Os perigos sempre foram claros: mais tarifas e o risco de uma guerra comercial mais ampla. No fim de semana, Trump impôs uma taxa adicional de 10% sobre bens importados da China, dizendo que a medida era uma resposta ao fracasso de Pequim em conter as exportações de fentanil.

Ainda que o país asiático esteja calculando o impacto das tarifas em sua frágil economia, também está avaliando as oportunidades que outros movimentos de Trump estão dando a Pequim.

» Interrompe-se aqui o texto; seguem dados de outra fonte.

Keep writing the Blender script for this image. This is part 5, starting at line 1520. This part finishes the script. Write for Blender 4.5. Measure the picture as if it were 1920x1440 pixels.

Trump, por exemplo, afastou aliados e parceiros dos EUA, como Canadá e México, ao impor tarifas elevadas sobre suas exportações e enfraqueceu a autoridade global de Washington cortando a ajuda externa e se retirando da OMS (Organização Mundial da Saúde) e do Acordo de Paris, um pacto climático da ONU.

Se o segundo mandato de Trump marcar o ocaso da Pax Americana, analistas dizem que a China quase certamente aproveitará a oportunidade para tentar remodelar o mundo a seu favor. Pequim, que há muito acusa Washington de usar sua dominação para conter o crescimento chinês, tem tentado criar uma divisão entre EUA e seus aliados, incluindo União Europeia, Japão e Austrália.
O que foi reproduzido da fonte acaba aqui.